Concerns remain about aspects of the bill that have been discussed today. There is a concern that the fairly radical changes that relate to Waterwatch may well impact on how the Scottish Public Services Ombudsman operates and its relationship with constituents. I asked the Cabinet Secretary for Finance and Sustainable Growth about the effect of amendment 81, which was, regrettably, agreed to. That amendment disapplies the ombudsman's inability to investigate contractual or commercial transactions in relation to water services. That means that the Scottish Public Services Ombudsman will have the ability to investigate—in fact, there is now an expectation that it will—contractual or commercial transactions that cover Scottish Water, Scottish Water Solutions and any sub-contractor of Scottish Water or Scottish Water Solutions and, indeed, their work. Members in all parties will know that a regular amount of our casework deals with the local operations of Scottish Water. The ombudsman is very clear that the relationship with it now will be able to apply only without any investigations of commercial transactions or rectifying any issues. That is a considerable problem.

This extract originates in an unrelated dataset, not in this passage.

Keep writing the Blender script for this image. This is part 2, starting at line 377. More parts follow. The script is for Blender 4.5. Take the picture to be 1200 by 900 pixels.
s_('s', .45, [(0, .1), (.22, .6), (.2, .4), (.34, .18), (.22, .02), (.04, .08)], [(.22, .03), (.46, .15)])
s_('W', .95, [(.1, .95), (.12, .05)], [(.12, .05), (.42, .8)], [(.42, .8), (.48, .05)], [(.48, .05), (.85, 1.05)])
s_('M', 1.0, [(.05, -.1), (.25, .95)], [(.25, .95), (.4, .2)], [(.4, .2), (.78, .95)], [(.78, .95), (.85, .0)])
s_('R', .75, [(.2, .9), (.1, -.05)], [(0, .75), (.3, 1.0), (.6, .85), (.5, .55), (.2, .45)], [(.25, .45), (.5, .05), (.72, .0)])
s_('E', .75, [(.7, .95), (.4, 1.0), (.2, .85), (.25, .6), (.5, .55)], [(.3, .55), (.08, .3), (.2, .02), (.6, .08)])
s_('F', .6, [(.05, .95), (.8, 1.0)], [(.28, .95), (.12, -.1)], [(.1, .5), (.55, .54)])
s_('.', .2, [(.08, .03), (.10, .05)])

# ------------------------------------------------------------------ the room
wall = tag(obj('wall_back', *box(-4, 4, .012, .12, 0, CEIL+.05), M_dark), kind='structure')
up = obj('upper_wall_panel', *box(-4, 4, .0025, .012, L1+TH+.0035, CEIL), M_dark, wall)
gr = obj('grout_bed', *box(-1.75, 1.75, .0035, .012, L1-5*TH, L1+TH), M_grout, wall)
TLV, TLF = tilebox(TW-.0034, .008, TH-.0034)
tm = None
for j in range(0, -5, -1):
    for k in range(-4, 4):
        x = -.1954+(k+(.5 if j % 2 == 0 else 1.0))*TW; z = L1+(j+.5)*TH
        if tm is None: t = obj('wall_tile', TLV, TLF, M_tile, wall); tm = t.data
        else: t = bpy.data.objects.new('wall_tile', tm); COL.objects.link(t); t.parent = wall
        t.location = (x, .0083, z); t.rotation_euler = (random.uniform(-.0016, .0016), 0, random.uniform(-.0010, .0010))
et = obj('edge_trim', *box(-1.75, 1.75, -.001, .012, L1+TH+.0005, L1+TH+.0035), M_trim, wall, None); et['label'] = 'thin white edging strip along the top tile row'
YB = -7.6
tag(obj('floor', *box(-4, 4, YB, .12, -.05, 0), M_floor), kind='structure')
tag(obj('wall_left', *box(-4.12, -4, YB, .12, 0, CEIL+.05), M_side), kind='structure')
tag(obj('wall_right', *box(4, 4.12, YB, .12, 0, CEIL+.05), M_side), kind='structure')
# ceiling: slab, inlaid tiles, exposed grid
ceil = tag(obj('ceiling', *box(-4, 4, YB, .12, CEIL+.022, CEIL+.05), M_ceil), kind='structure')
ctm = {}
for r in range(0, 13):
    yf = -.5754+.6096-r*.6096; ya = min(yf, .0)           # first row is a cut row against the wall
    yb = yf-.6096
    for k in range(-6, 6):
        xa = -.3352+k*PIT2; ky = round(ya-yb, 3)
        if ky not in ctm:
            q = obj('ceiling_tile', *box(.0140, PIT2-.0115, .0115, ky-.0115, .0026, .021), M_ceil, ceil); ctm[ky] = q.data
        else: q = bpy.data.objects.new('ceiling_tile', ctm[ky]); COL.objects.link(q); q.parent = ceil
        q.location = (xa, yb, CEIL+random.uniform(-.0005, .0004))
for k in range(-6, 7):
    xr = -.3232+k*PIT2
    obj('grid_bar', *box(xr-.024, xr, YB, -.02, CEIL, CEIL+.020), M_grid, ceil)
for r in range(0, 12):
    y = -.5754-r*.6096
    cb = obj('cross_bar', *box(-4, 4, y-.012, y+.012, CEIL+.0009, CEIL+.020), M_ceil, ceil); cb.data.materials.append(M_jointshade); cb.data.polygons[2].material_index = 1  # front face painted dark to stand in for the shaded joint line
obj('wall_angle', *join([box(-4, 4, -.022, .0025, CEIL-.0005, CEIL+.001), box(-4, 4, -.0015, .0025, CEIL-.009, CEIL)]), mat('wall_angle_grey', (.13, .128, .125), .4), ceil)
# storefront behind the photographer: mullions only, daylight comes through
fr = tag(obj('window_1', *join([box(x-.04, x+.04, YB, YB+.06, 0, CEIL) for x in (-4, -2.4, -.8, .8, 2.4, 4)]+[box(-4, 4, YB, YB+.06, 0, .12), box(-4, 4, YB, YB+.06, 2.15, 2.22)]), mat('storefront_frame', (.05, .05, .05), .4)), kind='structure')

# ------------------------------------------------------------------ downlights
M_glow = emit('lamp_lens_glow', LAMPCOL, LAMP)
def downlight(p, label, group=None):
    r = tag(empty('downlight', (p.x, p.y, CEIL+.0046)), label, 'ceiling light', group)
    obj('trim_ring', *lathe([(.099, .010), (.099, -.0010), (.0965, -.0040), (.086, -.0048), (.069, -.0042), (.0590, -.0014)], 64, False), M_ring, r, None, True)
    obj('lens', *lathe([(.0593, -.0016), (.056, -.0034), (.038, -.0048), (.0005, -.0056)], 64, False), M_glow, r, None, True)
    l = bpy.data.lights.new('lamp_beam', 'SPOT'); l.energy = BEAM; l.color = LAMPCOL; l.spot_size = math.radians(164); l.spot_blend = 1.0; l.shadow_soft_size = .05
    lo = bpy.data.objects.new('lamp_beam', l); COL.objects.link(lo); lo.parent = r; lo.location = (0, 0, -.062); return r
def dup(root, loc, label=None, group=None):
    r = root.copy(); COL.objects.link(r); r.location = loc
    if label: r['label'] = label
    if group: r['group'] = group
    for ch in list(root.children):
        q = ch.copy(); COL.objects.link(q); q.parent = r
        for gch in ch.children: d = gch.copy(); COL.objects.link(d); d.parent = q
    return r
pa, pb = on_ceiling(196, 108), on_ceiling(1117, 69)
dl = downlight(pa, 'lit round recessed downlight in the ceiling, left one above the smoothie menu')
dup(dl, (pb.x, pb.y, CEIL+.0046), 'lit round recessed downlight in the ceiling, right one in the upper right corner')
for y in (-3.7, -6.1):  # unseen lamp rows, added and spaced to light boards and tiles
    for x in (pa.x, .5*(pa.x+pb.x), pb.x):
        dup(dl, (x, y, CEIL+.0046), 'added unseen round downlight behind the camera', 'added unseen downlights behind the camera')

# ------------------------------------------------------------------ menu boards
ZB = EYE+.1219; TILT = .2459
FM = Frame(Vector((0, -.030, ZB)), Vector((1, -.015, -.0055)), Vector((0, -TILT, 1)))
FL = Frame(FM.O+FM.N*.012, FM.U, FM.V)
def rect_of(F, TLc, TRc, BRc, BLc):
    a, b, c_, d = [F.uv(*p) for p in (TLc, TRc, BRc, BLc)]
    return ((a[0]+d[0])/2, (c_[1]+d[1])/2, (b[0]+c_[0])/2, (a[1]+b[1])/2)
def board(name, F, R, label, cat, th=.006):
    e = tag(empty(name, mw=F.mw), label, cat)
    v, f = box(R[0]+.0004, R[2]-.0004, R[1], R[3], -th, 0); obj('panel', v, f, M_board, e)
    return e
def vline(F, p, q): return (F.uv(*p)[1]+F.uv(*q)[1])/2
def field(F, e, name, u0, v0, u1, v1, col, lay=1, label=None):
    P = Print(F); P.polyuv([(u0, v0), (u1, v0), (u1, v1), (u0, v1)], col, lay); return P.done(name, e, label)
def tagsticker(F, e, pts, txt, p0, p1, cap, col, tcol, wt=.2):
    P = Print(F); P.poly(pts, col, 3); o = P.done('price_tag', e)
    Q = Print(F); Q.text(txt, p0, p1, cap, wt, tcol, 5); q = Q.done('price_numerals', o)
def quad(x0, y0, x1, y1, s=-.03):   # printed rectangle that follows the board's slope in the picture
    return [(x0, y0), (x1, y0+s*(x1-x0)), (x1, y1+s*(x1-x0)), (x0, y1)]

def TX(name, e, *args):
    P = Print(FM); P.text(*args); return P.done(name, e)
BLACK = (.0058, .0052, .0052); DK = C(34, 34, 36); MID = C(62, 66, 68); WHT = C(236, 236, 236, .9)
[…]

It is regrettable that the Government did not recognise that the further issue of bonuses is competent and that the case is clear. The cabinet secretary indicated that my amendments were discriminatory because they applied to only one element of the public sector in Scotland. If that is the case, considerable concerns will have to be raised about the status of the "Public Sector Pay Policy: Policy for Senior Appointments 2009-10" and its successor for 2010-11, because it states clearly that it applies only to chief executives or, in exceptional circumstances, directors. Given that, if my amendments were discriminatory, so is the Government's pay policy. The cabinet secretary gave the impression that there is no ability, in the review of a new appointment or the review that it is good practice to carry out for all existing chief executives, for bonuses to be excluded. I ask the Minister for Culture and External Affairs, when she sums up, to state clearly to the Parliament whether, in any of the discussions with the new chief executive of creative Scotland, bonuses were considered. Were bonuses considered by the Government in any discussions on their pay and conditions? What is the position? If the Cabinet Secretary for Finance and Sustainable Growth was right, the new chief executive of creative Scotland would have been able to demand bonus consideration as part of their pay and conditions. I will be interested to hear whether the minister can clarify that point in her summing up.

I am afraid that the bill is not a bonfire of the quangos. It raises serious concerns about the role of the Parliament and that is why, regrettably, we cannot support it.